The Command Post
Iraq
April 11, 2003
Too much coverage of journalist deaths?

Romenesko's News has a letter from journalist Constantine von Hoffman discussing whether there's been too much coverage of the death of journalists as compared to the deaths of coaltion soldiers or Iraqis:

Are journalists' death getting a disproportionate amount of attention?

This came to mind because of a few recent incidents in the Boston Globe. Last Friday, the Globe's story on Michael Kelly's death was a front page. In the Sunday Globe, the death of Benjamin Sammis, a helicopter pilot from Rehoboth, Mass., killed in action, was teased from page 1 with the actual story on page A-33. In today's Globe, (4/10) Kelly's funeral -- with picture -- was on page 1 of the Metro/Region section. I may have missed it (and that's not an attempt to be coy, just an admission that I may in fact have missed a story that ran) but I haven't seen any coverage of the funerals of the local soldiers who have died in Iraq. That may also be because their bodies have not yet been returned home.

While I don't believe this was intentional, the net result of these
placements reads as if one person's life is worth more than the other's.

I agree that deaths of journalists have gotten disproportionate coverage as compared to the coverage of coalition deaths. Part of that is a fact of journalism - some lives do matter more, in a news sense, than others. A housewife in the Bronx dying of heart failure isn't going to get the same coverage as, say, the death of someone like Barbra Striesand, even if of natural causes. One of the arguments made by the writer of this letter is that Kelly matters no more in his realm than Sammis mattered in his, and that's true. It's also true that in the broader realm of the Globe's readership, more would know of Kelly than Sammis.

But in another sense, von Hoffman is correct. The intense coverage of Kelly has as much to do with the journalists' connection to him as it does the actual objective news value. If Kelly's death had happened in, say, a car accident in Virginia or a heart attack on a tennis court, it would have received much less coverage. Journalists are sensitized to the risks of their comrades in a combat situation, and they are mourning and memorializing their dead within their own accustomed framework: In words and pictures. The other combat deaths - those of military personnel - are an anticipated part of their war coverage package that doesn't touch them personally. I don't mean by that to say that they don't care about the soldiers who die - I'm sure they do. This is about a comparison, not an effort to pillory the press on the coverage.

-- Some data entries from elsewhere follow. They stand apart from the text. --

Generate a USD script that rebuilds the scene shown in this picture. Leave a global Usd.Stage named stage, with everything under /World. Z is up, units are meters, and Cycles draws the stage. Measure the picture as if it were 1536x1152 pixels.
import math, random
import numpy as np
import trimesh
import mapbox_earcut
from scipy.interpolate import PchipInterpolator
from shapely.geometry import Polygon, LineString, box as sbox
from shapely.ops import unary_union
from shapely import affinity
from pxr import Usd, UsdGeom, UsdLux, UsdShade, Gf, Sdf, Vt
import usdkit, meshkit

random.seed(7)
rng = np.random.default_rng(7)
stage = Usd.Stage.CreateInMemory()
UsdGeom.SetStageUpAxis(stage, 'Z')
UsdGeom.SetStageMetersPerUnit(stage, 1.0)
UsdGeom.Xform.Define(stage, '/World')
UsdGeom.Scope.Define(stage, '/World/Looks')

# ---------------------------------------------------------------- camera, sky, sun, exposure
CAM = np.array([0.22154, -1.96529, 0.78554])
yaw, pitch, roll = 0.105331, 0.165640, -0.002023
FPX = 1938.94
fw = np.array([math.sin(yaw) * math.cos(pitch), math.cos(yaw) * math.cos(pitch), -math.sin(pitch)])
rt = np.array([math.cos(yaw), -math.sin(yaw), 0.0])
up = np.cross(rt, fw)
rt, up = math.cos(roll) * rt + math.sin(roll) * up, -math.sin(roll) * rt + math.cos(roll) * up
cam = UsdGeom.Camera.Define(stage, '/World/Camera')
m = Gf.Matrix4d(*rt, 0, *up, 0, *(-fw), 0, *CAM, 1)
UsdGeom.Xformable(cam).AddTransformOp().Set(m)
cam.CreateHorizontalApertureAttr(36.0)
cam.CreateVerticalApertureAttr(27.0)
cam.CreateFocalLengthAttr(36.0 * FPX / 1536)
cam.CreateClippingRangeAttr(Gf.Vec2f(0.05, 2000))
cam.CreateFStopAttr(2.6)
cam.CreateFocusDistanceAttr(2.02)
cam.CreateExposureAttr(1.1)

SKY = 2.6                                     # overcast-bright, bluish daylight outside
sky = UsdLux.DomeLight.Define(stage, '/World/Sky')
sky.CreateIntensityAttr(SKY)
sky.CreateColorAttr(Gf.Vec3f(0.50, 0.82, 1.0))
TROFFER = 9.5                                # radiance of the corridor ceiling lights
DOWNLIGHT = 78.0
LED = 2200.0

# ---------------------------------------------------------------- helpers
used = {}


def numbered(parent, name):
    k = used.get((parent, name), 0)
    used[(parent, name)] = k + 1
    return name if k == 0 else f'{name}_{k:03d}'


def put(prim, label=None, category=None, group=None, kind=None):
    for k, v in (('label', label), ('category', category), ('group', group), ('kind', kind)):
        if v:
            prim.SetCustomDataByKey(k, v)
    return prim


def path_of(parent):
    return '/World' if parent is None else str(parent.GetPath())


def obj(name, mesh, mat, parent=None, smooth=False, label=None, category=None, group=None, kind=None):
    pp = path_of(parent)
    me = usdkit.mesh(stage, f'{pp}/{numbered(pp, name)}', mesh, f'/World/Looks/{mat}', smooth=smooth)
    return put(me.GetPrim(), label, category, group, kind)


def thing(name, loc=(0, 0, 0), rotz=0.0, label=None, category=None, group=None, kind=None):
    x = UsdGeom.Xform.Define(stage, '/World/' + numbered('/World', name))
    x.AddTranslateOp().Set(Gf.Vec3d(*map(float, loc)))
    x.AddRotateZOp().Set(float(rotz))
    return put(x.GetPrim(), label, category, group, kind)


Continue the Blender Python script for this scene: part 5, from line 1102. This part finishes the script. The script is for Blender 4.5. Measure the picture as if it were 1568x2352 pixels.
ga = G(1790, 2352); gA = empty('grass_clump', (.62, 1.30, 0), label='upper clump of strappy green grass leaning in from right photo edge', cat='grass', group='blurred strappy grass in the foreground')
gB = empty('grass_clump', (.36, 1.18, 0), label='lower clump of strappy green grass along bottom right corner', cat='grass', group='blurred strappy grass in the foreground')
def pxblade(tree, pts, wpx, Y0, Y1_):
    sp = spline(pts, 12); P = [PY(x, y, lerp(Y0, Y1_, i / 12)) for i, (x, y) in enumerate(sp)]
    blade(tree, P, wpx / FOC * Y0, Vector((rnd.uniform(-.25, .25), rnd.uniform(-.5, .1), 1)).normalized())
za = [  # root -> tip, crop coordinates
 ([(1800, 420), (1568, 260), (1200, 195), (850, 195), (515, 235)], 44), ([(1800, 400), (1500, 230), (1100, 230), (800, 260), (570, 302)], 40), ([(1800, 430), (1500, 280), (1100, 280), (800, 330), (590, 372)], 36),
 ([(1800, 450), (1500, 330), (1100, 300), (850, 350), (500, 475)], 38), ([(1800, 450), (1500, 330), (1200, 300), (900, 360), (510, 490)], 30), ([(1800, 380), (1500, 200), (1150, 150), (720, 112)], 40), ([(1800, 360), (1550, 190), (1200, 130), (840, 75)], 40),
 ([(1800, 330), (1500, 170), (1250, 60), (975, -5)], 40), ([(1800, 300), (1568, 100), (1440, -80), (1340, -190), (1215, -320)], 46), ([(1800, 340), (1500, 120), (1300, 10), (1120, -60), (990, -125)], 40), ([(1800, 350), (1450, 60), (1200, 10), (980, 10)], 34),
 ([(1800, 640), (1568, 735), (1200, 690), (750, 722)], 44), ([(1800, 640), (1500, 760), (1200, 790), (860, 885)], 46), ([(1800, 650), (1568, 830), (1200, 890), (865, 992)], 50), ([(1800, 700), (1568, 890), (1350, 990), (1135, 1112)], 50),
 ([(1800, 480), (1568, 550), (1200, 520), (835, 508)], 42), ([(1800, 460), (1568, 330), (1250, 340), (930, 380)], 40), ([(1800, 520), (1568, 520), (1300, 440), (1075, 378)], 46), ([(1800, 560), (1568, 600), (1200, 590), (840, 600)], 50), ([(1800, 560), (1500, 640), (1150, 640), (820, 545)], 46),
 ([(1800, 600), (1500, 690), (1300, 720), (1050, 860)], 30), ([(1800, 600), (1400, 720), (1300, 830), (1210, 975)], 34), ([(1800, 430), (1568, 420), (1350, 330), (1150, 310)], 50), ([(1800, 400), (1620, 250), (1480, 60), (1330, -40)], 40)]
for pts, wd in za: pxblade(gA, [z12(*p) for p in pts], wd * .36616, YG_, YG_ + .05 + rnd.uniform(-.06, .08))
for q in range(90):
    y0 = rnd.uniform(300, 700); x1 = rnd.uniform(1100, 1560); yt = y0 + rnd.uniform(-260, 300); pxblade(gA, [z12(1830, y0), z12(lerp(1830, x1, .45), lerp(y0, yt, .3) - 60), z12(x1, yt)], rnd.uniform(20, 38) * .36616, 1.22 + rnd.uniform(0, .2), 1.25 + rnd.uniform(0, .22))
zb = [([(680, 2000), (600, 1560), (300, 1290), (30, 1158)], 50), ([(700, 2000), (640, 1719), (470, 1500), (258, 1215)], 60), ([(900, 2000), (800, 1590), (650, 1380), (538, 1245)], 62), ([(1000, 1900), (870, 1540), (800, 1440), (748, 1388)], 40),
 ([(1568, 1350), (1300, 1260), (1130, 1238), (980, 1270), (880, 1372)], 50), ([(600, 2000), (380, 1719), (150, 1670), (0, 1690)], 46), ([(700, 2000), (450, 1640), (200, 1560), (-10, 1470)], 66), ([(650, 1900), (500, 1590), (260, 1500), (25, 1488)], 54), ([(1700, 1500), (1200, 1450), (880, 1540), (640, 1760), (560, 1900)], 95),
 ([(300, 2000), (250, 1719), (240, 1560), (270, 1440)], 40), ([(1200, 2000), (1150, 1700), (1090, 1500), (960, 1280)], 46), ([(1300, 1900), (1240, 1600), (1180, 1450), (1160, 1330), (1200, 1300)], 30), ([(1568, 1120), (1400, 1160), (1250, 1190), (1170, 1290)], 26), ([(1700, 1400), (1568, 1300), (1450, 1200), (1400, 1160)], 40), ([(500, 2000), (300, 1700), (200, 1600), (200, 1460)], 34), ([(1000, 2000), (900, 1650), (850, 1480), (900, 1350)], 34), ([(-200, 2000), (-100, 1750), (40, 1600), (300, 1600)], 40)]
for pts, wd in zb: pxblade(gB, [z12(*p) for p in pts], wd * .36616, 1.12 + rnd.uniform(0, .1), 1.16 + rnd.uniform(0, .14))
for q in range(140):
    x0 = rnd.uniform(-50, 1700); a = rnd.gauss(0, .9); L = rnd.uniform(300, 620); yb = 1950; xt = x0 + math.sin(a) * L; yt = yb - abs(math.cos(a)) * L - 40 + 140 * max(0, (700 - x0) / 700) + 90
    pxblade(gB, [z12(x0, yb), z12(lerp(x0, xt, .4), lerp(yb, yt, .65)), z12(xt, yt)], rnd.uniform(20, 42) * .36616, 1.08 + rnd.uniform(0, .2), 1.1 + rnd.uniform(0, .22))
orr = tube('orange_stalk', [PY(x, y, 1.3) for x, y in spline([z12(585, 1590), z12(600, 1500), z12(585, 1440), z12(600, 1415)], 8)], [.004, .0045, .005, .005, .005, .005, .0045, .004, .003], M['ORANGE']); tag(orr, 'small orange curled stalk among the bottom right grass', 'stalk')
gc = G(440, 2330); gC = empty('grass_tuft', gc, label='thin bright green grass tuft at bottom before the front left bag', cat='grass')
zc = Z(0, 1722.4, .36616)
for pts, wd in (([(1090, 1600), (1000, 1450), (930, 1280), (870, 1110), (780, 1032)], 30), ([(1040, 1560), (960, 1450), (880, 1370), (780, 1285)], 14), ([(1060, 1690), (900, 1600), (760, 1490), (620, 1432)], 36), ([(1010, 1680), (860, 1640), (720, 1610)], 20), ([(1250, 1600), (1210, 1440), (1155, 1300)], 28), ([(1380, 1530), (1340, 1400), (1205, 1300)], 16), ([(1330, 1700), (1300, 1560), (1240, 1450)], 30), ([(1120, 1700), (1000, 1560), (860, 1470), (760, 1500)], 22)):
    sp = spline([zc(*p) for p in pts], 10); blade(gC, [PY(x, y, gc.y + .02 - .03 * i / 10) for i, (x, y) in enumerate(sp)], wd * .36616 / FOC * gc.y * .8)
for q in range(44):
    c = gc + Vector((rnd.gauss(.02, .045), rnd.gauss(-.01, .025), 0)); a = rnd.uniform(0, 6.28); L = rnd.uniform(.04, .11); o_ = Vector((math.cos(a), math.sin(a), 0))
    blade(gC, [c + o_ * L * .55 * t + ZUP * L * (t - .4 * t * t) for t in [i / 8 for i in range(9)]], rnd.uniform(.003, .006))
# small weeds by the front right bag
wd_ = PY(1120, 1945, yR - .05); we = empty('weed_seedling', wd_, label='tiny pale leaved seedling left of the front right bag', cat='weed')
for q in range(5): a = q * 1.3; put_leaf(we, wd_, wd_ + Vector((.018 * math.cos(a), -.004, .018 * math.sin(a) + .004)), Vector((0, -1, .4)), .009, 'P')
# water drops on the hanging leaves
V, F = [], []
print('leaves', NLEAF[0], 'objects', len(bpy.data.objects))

It speaks to some degree of media bias, however. They are affected by emotion, and they do make coverage decisions on that basis. This is just one example, albeit one that stands out because of the availability of the direct one to one comparison of death coverage. If the media wanted to be completely objective, they could have established a formula for dealing with war deaths (say, photo on front page always jumping to a specified inside page for details), and confined the coverage of Kelly's death to that same formula. Again, I'm not criticizing them for the broader coverage of Kelly's death. It's just important that they - and others - realize that the coverage was as a result of the death touching home to journalists more thoroughly than the deaths of military personnel did and do. They are in essence using their media outlets as a grieving mechanism - not a readership/community grief, as was the case with the 9/11 coverage, but a very personal grief centered in (although not limited to) the media community.

Posted By susanna cornett at April 11, 2003 08:19 AM | TrackBack
Comments

It is natural enough to pay more attention to the death of someone you knew in some beforehand, and to publicise more widely the more-widely-known.

The Globe did not indulge, as have some, in "why was this not prevented" rhetoric. I have for some time defended certain of al-Jazeera's practices, for example, but their outcry over their people who were killed or wounded while in a building behind Iraqi artillery under fire was perilously close to obscene.

Posted by: John Anderson at April 11, 2003 08:42 AM

Yes, it's natural, but my point is not that it's unnatural or even inappropriate - my point is that it is allowing their own emotions to dictate coverage, which is evidence of media bias. You've read my blog enough to know that I don't think media bias is always a bad thing; I just think it's important that the media admit it exists.

Posted by: susanna at April 11, 2003 09:10 AM

Good points, all Susanna.

In this case, I think the overcoverage of Kelly and, for that matter, David Bloom, is inappropriate. It gives the appearance that the media only really care about their own.

Even in the blogosphere, I thought the eulogies for Kelly were a bit much.

Posted by: Bryan at April 11, 2003 09:35 AM

You stand in front of a tank or a target in a battlefiedand you take the risk of being killed. All must remember that journalists are not required to be in the line of fire - it's a decision they make for themselves.

It's sad, but it's part of war. Get out of the way.